■ GIVEN INSTRUCTION: Return the listing below exactly, with the pictures dropped.

■ SUPPLIED MATERIAL:

==*==

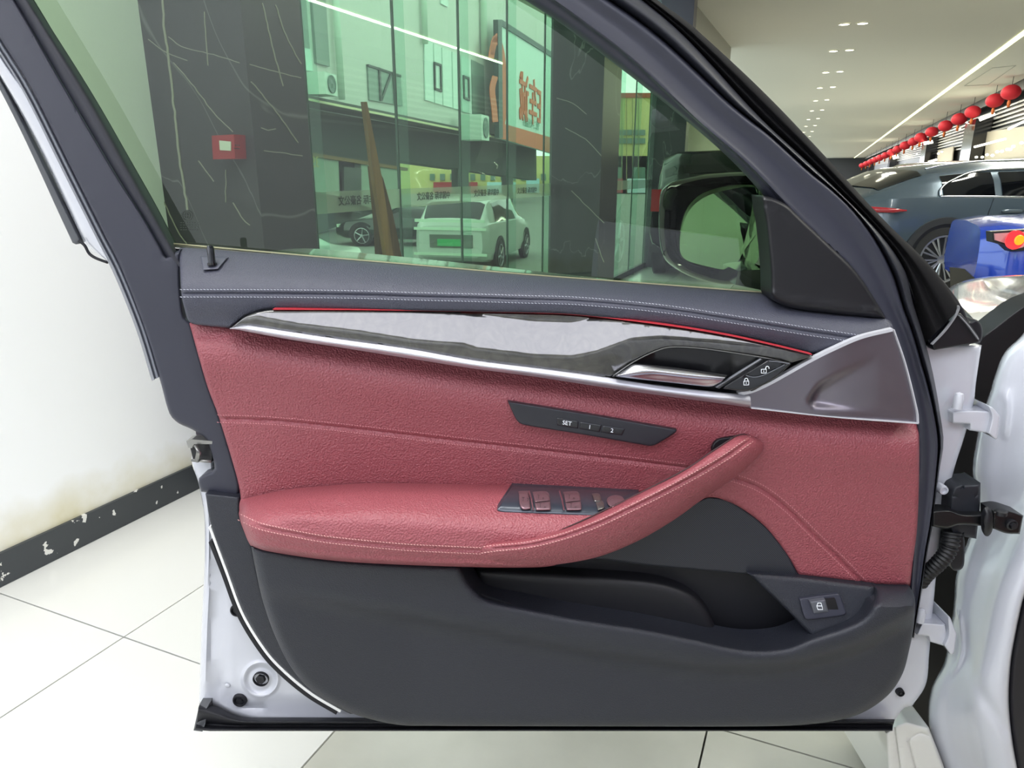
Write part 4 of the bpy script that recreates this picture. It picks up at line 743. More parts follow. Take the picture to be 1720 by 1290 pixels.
fq('shop_door', [(625, 280), (652, 283), (652, 360), (625, 352)], mat('door_dark', '3c4442', .4), .1, -1.2)
fq('shop_wall', [(655, 272), (716, 283), (716, 360), (655, 345)], MATS['shop_wall'], .3, -1.3)
# shop window showing a yellow building reflected / beyond
fq('tenant_window', [(617, 108), (672, 126), (676, 178), (620, 168)], mat('win_dark', '6c8579', .3), .1, .02)
for p in ([(617, 108), (672, 126), (672, 130), (617, 112)], [(634, 113), (637, 114), (640, 170), (637, 170)], [(655, 121), (658, 122), (640, 170), (637, 169)], [(658, 122), (661, 122), (664, 174), (661, 174)]): fq('window_bar', p, mat('bar_dark', '2c3f39', .5), .1, .06)
for k, p in enumerate(([(712, 66), (726, 72), (728, 172), (714, 168)], [(728, 73), (740, 79), (742, 176), (730, 173)], [(742, 80), (757, 86), (759, 181), (744, 177)], [(759, 87), (771, 92), (772, 185), (761, 182)], [(774, 93), (790, 100), (792, 192), (776, 187)])): fq('glazing', p, mat('glazing_pale', 'cfe6dd', .3), .06, .03)
for x0, y0, w_, h_ in ((727, 104, 12, 47), (776, 126, 10, 40)):
    for p in ([(x0, y0), (x0+w_, y0+4), (x0+w_, y0+8), (x0, y0+4)], [(x0+1, y0+h_-4), (x0+w_+1, y0+h_), (x0+w_+1, y0+h_+4), (x0+1, y0+h_)], [(x0, y0), (x0+1.8, y0), (x0+2.6, y0+h_), (x0+1, y0+h_)], [(x0+w_-1.6, y0+4), (x0+w_, y0+4), (x0+w_+1, y0+h_+4), (x0+w_-.6, y0+h_+4)]): fq('casement_frame', p, MATS['bar_dark'], .08, .1)
fq('glazing', [(740, -40), (752, -36), (752, 12), (740, 6)], MATS['glazing_pale'], .06, .03)
fq('dark_glazing', [(791, 100), (812, 110), (814, 205), (793, 198)], MATS['win_dark'], .06, .03)
for k, p in enumerate(([(502, 0), (512, 0), (520, 108), (508, 105)], [(522, -5), (545, -2), (552, 112), (530, 106)])): fq('stair_window', p, MATS['win_dark'], .1, .05)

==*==

■ RESPONSE TO THIS TASK:
Write part 4 of the bpy script that recreates this picture. It picks up at line 743. More parts follow. Take the picture to be 1720 by 1290 pixels.
fq('shop_door', [(625, 280), (652, 283), (652, 360), (625, 352)], mat('door_dark', '3c4442', .4), .1, -1.2)
fq('shop_wall', [(655, 272), (716, 283), (716, 360), (655, 345)], MATS['shop_wall'], .3, -1.3)
# shop window showing a yellow building reflected / beyond
fq('tenant_window', [(617, 108), (672, 126), (676, 178), (620, 168)], mat('win_dark', '6c8579', .3), .1, .02)
for p in ([(617, 108), (672, 126), (672, 130), (617, 112)], [(634, 113), (637, 114), (640, 170), (637, 170)], [(655, 121), (658, 122), (640, 170), (637, 169)], [(658, 122), (661, 122), (664, 174), (661, 174)]): fq('window_bar', p, mat('bar_dark', '2c3f39', .5), .1, .06)
for k, p in enumerate(([(712, 66), (726, 72), (728, 172), (714, 168)], [(728, 73), (740, 79), (742, 176), (730, 173)], [(742, 80), (757, 86), (759, 181), (744, 177)], [(759, 87), (771, 92), (772, 185), (761, 182)], [(774, 93), (790, 100), (792, 192), (776, 187)])): fq('glazing', p, mat('glazing_pale', 'cfe6dd', .3), .06, .03)
for x0, y0, w_, h_ in ((727, 104, 12, 47), (776, 126, 10, 40)):
    for p in ([(x0, y0), (x0+w_, y0+4), (x0+w_, y0+8), (x0, y0+4)], [(x0+1, y0+h_-4), (x0+w_+1, y0+h_), (x0+w_+1, y0+h_+4), (x0+1, y0+h_)], [(x0, y0), (x0+1.8, y0), (x0+2.6, y0+h_), (x0+1, y0+h_)], [(x0+w_-1.6, y0+4), (x0+w_, y0+4), (x0+w_+1, y0+h_+4), (x0+w_-.6, y0+h_+4)]): fq('casement_frame', p, MATS['bar_dark'], .08, .1)
fq('glazing', [(740, -40), (752, -36), (752, 12), (740, 6)], MATS['glazing_pale'], .06, .03)
fq('dark_glazing', [(791, 100), (812, 110), (814, 205), (793, 198)], MATS['win_dark'], .06, .03)
for k, p in enumerate(([(502, 0), (512, 0), (520, 108), (508, 105)], [(522, -5), (545, -2), (552, 112), (530, 106)])): fq('stair_window', p, MATS['win_dark'], .1, .05)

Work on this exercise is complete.